Para tales fines, junto a la (des)información de la opinión pública
por sus medios de difusión masiva (las agencias de noticias AP y UPI y los diarios The New York Times y The Washington Post, principalmente) y la manipulación de sociedades enteras, el Departamento del Tesoro utilizó al Fondo Monetario Internacional, al Banco Mundial y al Banco Interamericano de Desarrollo en función de los intereses del imperio y sus corporaciones, y el Departamento de Estado a la Organización de Estados Americanos (OEA) como herramienta de control político-ideológico y alineación anticomunista.
A modo de ejemplos cabe citar el bloqueo comercial, económico y financiero contra Cuba socialista a inicios de los años 60, que incluyó la crisis de octubre de 1962 (que estuvo a punto de desencadenar un conflicto nuclear entre EU y la URSS), que se combinó, después, con la expulsión de la isla de la OEA, en la reunión de Punta del Este, Uruguay, en el marco de una campaña de intoxicación mediática que identificaba al gobierno de Fidel Castro como satélite de Moscú
y del comunismo internacional
y exportador
de la revolución en América Latina.

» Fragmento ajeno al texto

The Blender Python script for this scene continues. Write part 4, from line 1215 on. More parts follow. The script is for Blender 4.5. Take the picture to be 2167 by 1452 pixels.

En el otro carril figuran las cartas de intención del FMI y los préstamos condicionados del BM, el BID y la banca acreedora de Wall Street, que llevaron a la crisis de la deuda externa en los años 80, la década perdida para el desarrollo en América Latina y el Caribe.
Medio siglo después, la actual disputa geopolítica entre Estados Unidos, China y Rusia en la región se da en el marco de una pérdida de fuerza de la colonialista Doctrina Monroe (América para los americanos
, vigente desde 1823), manifiesta en la neutralidad de la mayoría de los países latinoamericanos en la guerra híbrida por delegación de EU y la OTAN contra el Kremlin en el territorio de Ucrania (incluida la no adhesión a la rusofobia y la sinofobia del eje anglosajón, parte esencial de la guerra cognitiva y el choque de narrativas propagandísticas); la desdolarización en curso en Venezuela, Brasil, Argentina y Bolivia, así como el rechazo al bloqueo y al uso unilateral y extraterritorial de ilegales sanciones
económico-financieras, como herramientas de guerra por medios no militares utilizadas por Washington para propiciar un cambio de régimen
en Cuba, Venezuela y Nicaragua.
Debido a que desde 2017 las sanciones −como instrumentos coercitivos y/o persuasivos: recordemos el caso de los aranceles usados como amenaza por la administración Trump contra México, en 2019, que derivaron en la implantación del proyecto de retención migratoria Remain in México− forman parte de la estrategia de Seguridad Nacional de la Casa Blanca, no deja de tener valor, así su alcance sea superficial, la iniciativa de Gustavo Petro (con el guiño de la administración Biden) de vincular un eventual cronograma electoral en Venezuela con el levantamiento gradual de las sanciones de EU y la aceleración de la implementación de un fondo fiduciario único para inversión social en el país sudamericano, acordado en la Mesa de Diálogo Nacional en México entre la oposición y el gobierno de Nicolás Maduro, pero frenado hasta ahora por Washington.
Asimismo, la paulatina pérdida de hegemonía de EU en la subregión fue expuesta sin rodeos por la generala Laura Richardson ante el Comité de Servicios Armados del Senado en Washington, al reiterar como una amenaza a la seguridad nacional
de su país, la creciente presencia de China en Latinoamérica, con megaproyectos de infraestructura crítica (puertos, vías férreas, telecomunicaciones, ciudad segura, ciudad inteligente) y extractivistas (litio, petróleo, gas, agua dulce). El litio, en particular, fue el objetivo de la reciente gira de la jefa del Comando Sur por Argentina y Chile, en el marco de la estrategia de disuasión integrada
del Pentágono, nuevo concepto militar que supone valores compartidos
con las fuerzas armadas latinoamericanas para la guerra global contra China y Rusia.